"Double-Entry" Journal: Chapter 10 – Long Lived Assets Acquisition (FAS 2, 19, 25, 34, 67 [amended] 86, 141, 142)

Follow instructions in the double entry journal for chapter 1: Conceptual statement

Work Multiple Choice Problems (pp 519-522)

1.  Types of Long lived assets

a.  Land

b.  Fixed

c.  Intangible

d.  Natural Resources

Briefly describe each of the four types of long-lived assets and give an example for each of them.

Why is land considered separately?

2.  Acquisition and Cost of Assets

a.  Purchase

b.  “Self-construction”

c.  Exchange

What are the issues in each type of acquisition?

How should the cost of clearing land for building be treated? As part of the cost of the land, the building or as a separate item (i.e., expensed?) What about real estate held for resale? (FAS 67 amended)

A company purchases a building, then tears it down and constructs a new building. How should the cost of the original building be treated?

What about the costs of tearing it down? What are the possibilities?

Textbook, chapter 10: Work, P 10-5

Self-constructed assets (FAS 34):

How are interest and overhead costs incurred during construction treated? What about the cost of equity capital?

Textbook: work E 10-20; 10- 21; P 10

What are lump-sum purchases and which accounting issues must be considered?

Textbook: work P 12

What accounting issues must be considered if assets are acquired in exchange for securities (debt or equity)?

What if assets are donated?

How do you account for an acquisition made in exchange for deferred payments or a non-interest bearing note?

Textbook: Work E 10-9, 10, 11

Assets retired/acquired through exchange: (SFAS 153)

What is meant by “an exchange has (has not) commercial substance”?

How are gains and losses treated in an exchange that has

·  Commercial substance

·  Does not have commercial substance

What effect does it have if cash is received in addition to assets in an exchange?

Be specific in your answers.

Textbook: Work E 1016, P 10-8

3.  Types of Intangible Assets

a.  Purchased - identifiable

b.  Purchased - unidentifiable

c.  Internally developed – identifiable

d.  Internally developed – unidentifiable

Briefly describe each of the four types of intangible assets and give an example for each of them.

Special accounting issues:

Research and Development costs (FAS 2)

Explain the accounting rules for R&D and explain why the FASB decided on this particular rule.

Textbook: Work P -11

Computer soft ware development costs

What are the accounting rules (FAS 86; SOP 98-1)

From a conceptual point of view, should software development costs be treated differently or the same as other R&D costs? Explain your answer carefully.

Textbook: Work E 27

Franchises – define and explain what a franchise is and how it should be recorded.
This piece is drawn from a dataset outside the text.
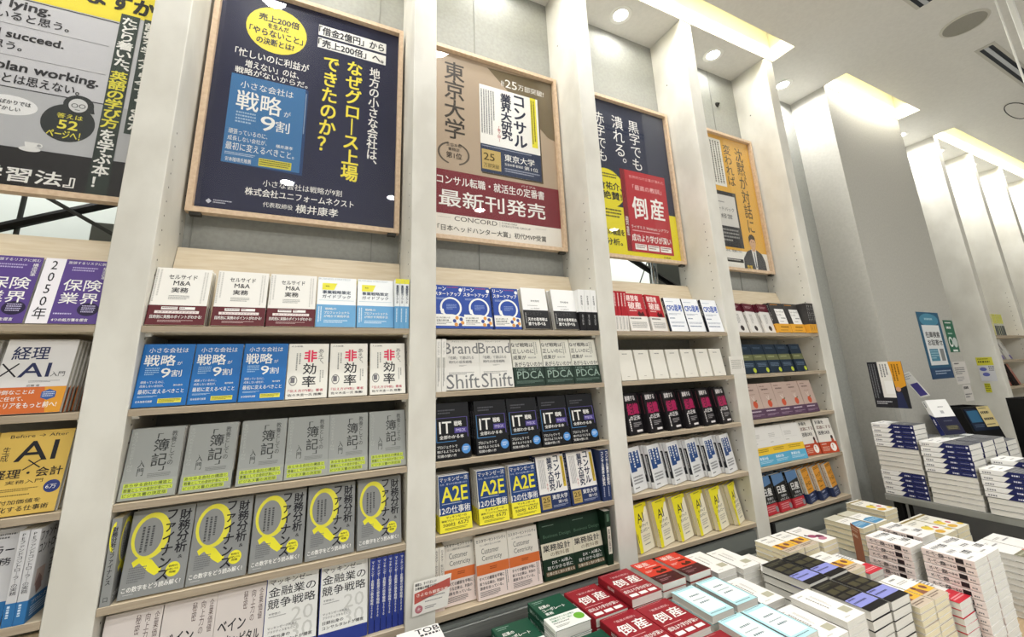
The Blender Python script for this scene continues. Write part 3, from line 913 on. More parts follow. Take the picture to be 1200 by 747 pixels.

Glamour Inc. signs a franchise agreement with Hope Jones. Under the agreement Jones will be able to open and operate a Glamour Beauty Spa for 20 years, as long as Jones abides by the contract provisions. Jones agrees to pay $40,000 immediately and signs a note for $60,000 payable in one year. In addition Jones agrees to pay 15% of gross revenue to glamour.

Questions:

1.  How much revenue can Glamour recognize immediately, assuming that Glamour has performed its initial duties under the agreement?

2.  If Glamour has agreed to provide continuing training and corporate advertising each year, would this change your answer?

3.  How should Jones record the payments made to Glamour?

4.  Would your answer change if Jones had agreed to pay $10,000 immediately and make payments of $12,000 per year for the next 9 years? Be specific

Goodwill – Define – what is meant by the term Goodwill – in general terms; specifically from an accounting point of view?

What are the rules for accounting for Goodwill?

Textbook: Work E 6

Natural Resources: Specifically Oil and GAS (FAS 19, 25, etc.)

Are there any special issues to be considered in accounting for the acquisition and/or development of natural resources?

Textbook: Work E 10-28

Asset Retirement Obligations – what are they, how are they accounted for?